Combining Data Centers and the Cloud

Zynga manages its infrastructure using a combination of its own data centers and servers running on Amazon Web Services' EC2 service, which are managed by Rightscale. "We will continue to be balanced across both data centers and the public cloud."

Tom Mornini, the CTO and founder of Engine Yard, said the challenging nature of capacity planning makes the argument for cloud computing. "We have some of the largest web companies in the world up here, and they're saying they have trouble forecasting capacity," said Mornini. "It's totally indicative of why, short of massive scale, people shouldn't think about racking their own servers."

The ability to scale quickly to manage traffic spikes is a key selling point for cloud services. But it's not simple, as noted by participants in a session Wednesday at Velocity 2010 that looked at auto-scaling web applications on cloud platforms.

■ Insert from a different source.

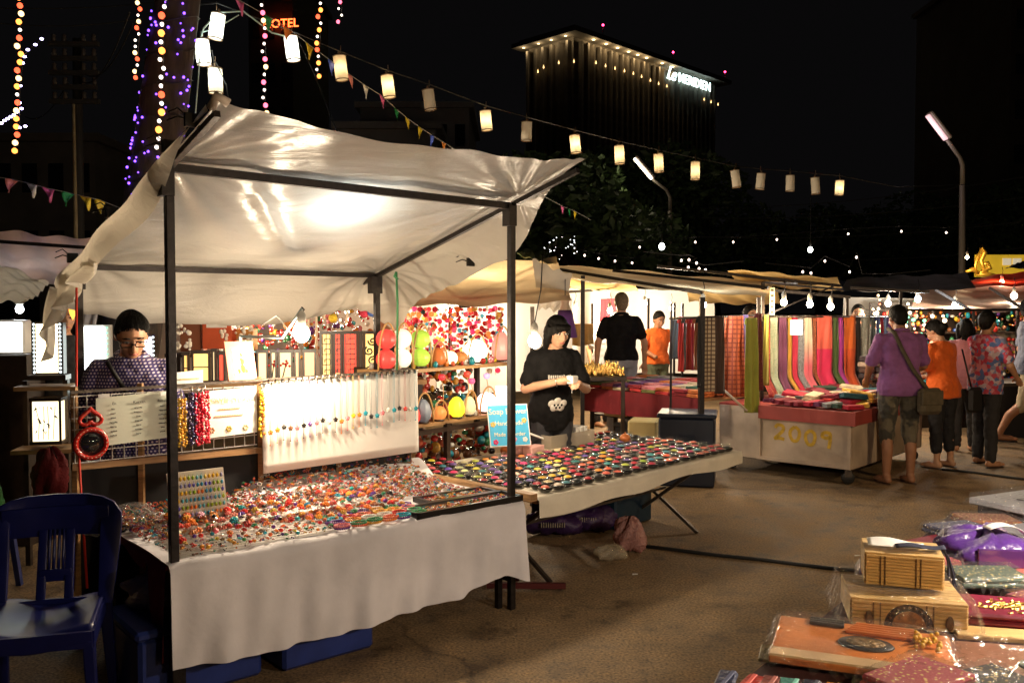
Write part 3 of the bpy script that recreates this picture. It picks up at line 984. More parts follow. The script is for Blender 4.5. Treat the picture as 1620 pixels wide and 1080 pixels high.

"I'm always worried about the magical view of the cloud," said George Reese, Chief technology Officer at enStratus, which provides cloud management. "That leads to disappointment, and I've seen lots of disappointment with auto-scaling."

A Good Problem to Have
Panelists at Structure 2010 said the need for large-scale capacity planning is a derivative of success. "Scale is a good problem to have," said Todd Papaioannou, VP of Cloud Infrastructure at Yahoo, who said that data is important, but good planning is even more important.

"The only way to get around it is to separate out your architecture," he said. "You need to really think hard about your abstraction layers, because you're going to be living with them for a long time."

Matt Mengerink, the VP of Site Operations at Paypal, agreed that good planning is crucial - and that includes planning for challenegs that you can't see coming. "Having the flexibility to rearchitect when we need to is crucial," he said. "You're never going to get it all right."